I’m almost at the end of my little series on referees. In my final part I shall draw this together and suggest why we have the situation we do, and what could be done to resolve it.

8 comments to How we have been utterly misled about football: part 4

  • Kc

    Yesterday’s match between MC and Liv, if it was David Luiz or any other Arsenal player who pulled Salah back, it will not be just a penalty BUT a sending off.

  • Anthony smith

    I think I agree with your findings. The most disturbing fact is that VAR only serves to reinforce decisions. e.g. how could anyone in front of 2/3 screens not notice Martinez grabbing Laca’s shirt? It was ignored as ref. had not penalised it. You very rightly point out the limited ‘pool’ of referees; never is there any mention of who does the selecting or what abilities ref’s must show etc. Appeals are judged in secret by ref’s panels – it is colleagues judging colleagues – never independent. The laws of the game -like the Ritz- are open to all……
    Keep up the good work.

  • John L

    Kc,
    I made the very same observation about the penalty awarded to Liverpool.

    Definitely a red card had it been an Arsenal defender

  • Nitram

    Why would the media question the referees when it is they themselves who dictate how they referee.

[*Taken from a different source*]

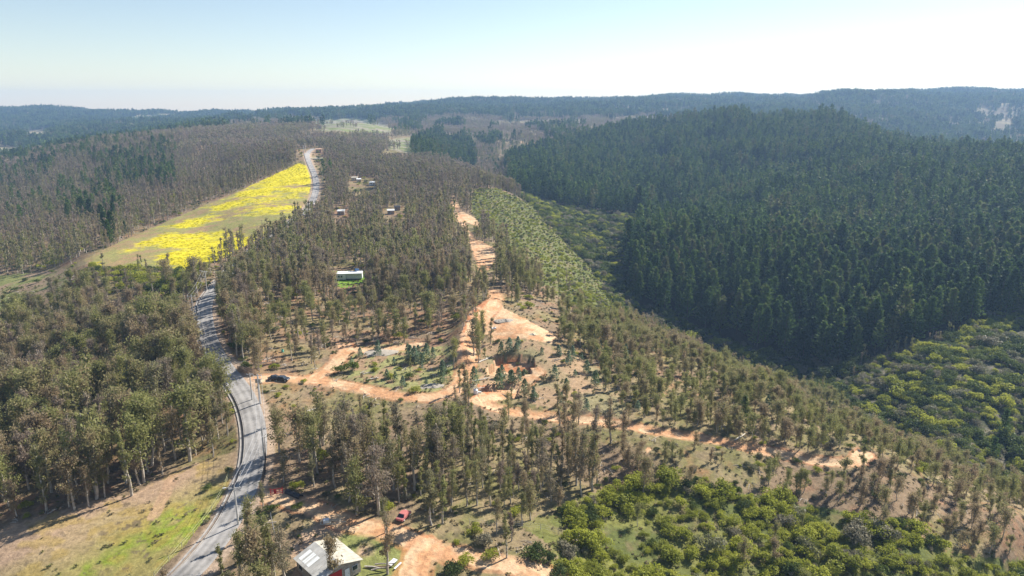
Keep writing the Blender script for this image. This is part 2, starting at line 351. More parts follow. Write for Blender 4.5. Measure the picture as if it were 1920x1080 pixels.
# ------------------------------------------------------------------ materials
def newmat(name):
    m = bpy.data.materials.new(name); m.use_nodes = True; n = m.node_tree
    return m, n, n.nodes['Principled BSDF']
def mat(name, col, rough=.8, var=.25, scale=3.0, metal=0, bump=0.0, spec=.3):
    m, n, p = newmat(name); p.inputs['Roughness'].default_value = rough; p.inputs['Metallic'].default_value = metal
    p.inputs['Specular IOR Level'].default_value = spec
    tc = n.nodes.new('ShaderNodeTexCoord'); no = n.nodes.new('ShaderNodeTexNoise'); no.inputs['Scale'].default_value = scale; no.inputs['Detail'].default_value = 5
    n.links.new(tc.outputs['Object'], no.inputs['Vector'])
    cr = n.nodes.new('ShaderNodeValToRGB'); cr.color_ramp.elements[0].position = .3; cr.color_ramp.elements[1].position = .7
    cr.color_ramp.elements[0].color = (*[c * (1 - var) for c in col], 1); cr.color_ramp.elements[1].color = (*[min(1, c * (1 + var)) for c in col], 1)
    n.links.new(no.outputs[0], cr.inputs[0]); n.links.new(cr.outputs[0], p.inputs['Base Color'])
    if bump:
        b = n.nodes.new('ShaderNodeBump'); b.inputs['Strength'].default_value = bump; b.inputs['Distance'].default_value = .1
        n.links.new(no.outputs[0], b.inputs['Height']); n.links.new(b.outputs[0], p.inputs['Normal'])
    return m
def leafmat(name, cols, transl=.35, rough=.55, spec=.1):
    """foliage: colour differs from plant to plant (Random) and clump to clump (noise); some light passes through"""
    m, n, p = newmat(name); N = n.nodes.new; L = n.links.new
    oi = N('ShaderNodeObjectInfo'); cr = N('ShaderNodeValToRGB'); el = cr.color_ramp.elements
    while len(el) < len(cols): el.new(.5)
    for i, c in enumerate(cols): el[i].position = i / (len(cols) - 1); el[i].color = (*c, 1)
    no = N('ShaderNodeTexNoise'); no.inputs['Scale'].default_value = .9; no.inputs['Detail'].default_value = 3
    tc = N('ShaderNodeTexCoord'); L(tc.outputs['Object'], no.inputs['Vector'])
    ma = N('ShaderNodeMath'); ma.operation = 'MULTIPLY_ADD'; ma.inputs[1].default_value = 1.3; ma.inputs[2].default_value = -.65
    L(no.outputs[0], ma.inputs[0]); ad = N('ShaderNodeMath'); ad.operation = 'ADD'; ad.use_clamp = True
    gp = N('ShaderNodeNewGeometry'); pn = N('ShaderNodeTexNoise'); pn.inputs['Scale'].default_value = .022; pn.inputs['Detail'].default_value = 2; L(gp.outputs['Position'], pn.inputs['Vector'])
    pm = N('ShaderNodeMath'); pm.operation = 'MULTIPLY_ADD'; pm.inputs[1].default_value = 1.5; pm.inputs[2].default_value = -.65; L(pn.outputs[0], pm.inputs[0]); rs = N('ShaderNodeMath'); rs.operation = 'MULTIPLY_ADD'; rs.inputs[1].default_value = .8; L(oi.outputs['Random'], rs.inputs[0]); L(pm.outputs[0], rs.inputs[2])
    L(rs.outputs[0], ad.inputs[0]); L(ma.outputs[0], ad.inputs[1]); L(ad.outputs[0], cr.inputs[0])
    L(cr.outputs[0], p.inputs['Base Color']); p.inputs['Roughness'].default_value = rough; p.inputs['Specular IOR Level'].default_value = spec
    tr = N('ShaderNodeBsdfTranslucent'); L(cr.outputs[0], tr.inputs[0]); mx = N('ShaderNodeMixShader'); mx.inputs[0].default_value = transl
    L(p.outputs[0], mx.inputs[1]); L(tr.outputs[0], mx.inputs[2]); L(mx.outputs[0], n.nodes['Material Output'].inputs[0])
    return m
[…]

    Put in a nutshell, the media want referees to treat Arsenal as harshly as possible and almost unanimously applaud them when they do. Why would they question them?

    In fact they do sometimes challenge referees, usually when they think they’ve been too lenient with us or given us a penalty.

  • Steve Vallins

    I may be wrong but all the newspapers/media have to pay to print the football fixtures , tables and results and maybe within that contract they are not allowed to criticise the FA and PGMO in how they run football .
    As you have stated Tony before many years ago a BBC employee Alan Green football radio commentator would really have a go at what he thought were wrong refereeing decisions , I think he was the only one , now he is a run of the mill commentator with no agenda with refereeing decisions , he must have been told to stop the criticism of referee
    Maybe the unseen power of the FA is the reason of no debate of referees .

  • Dublin Gooner

    Banging on about refereeing bias against Arsenal as you have done in the past, is unlikely to achieve much other than get uncritical agreement from your like minded followers.
    Your recent articles are highlighting something that might get wider attention, the nature of the PGMOL and whether it is fit for purpose. This is surely, as you indicate, a legitimate and worthy area of debate. It cannot be healthy to have a small, secretive, and unaccountable organisation deciding the outcome of so many matches. Your observation from Hackett that it operates as an old boys club is evidenced by the way appeals are judged. It will be interesting to see how they decide the West Ham ref card. They are in a bit of a pickle with that. It was surely wrong, yet after a lengthy review it was given. So how can it now be overturned as a clear and obvious error.?

  • mick shelley

    Dublin Gooner
    You ask- “So how can it now be overturned as a clear and obvious error.?”
    Answer- Because the player in question does not play for Arsenal.
    The irrefutable evidence for that was seen a few days ago when the Louis red card appeal was denied but the Southampton players appeal (for an identical ‘foul’) was granted.

  • Dawie van Tonder

    My suggestion would be to see if it can’t be arranged by UEFA, that the VAR operator for every area and set of matches, should be from another country. Can you imagine a referee from Spain, Italy, France not looking at these decisions and changing them??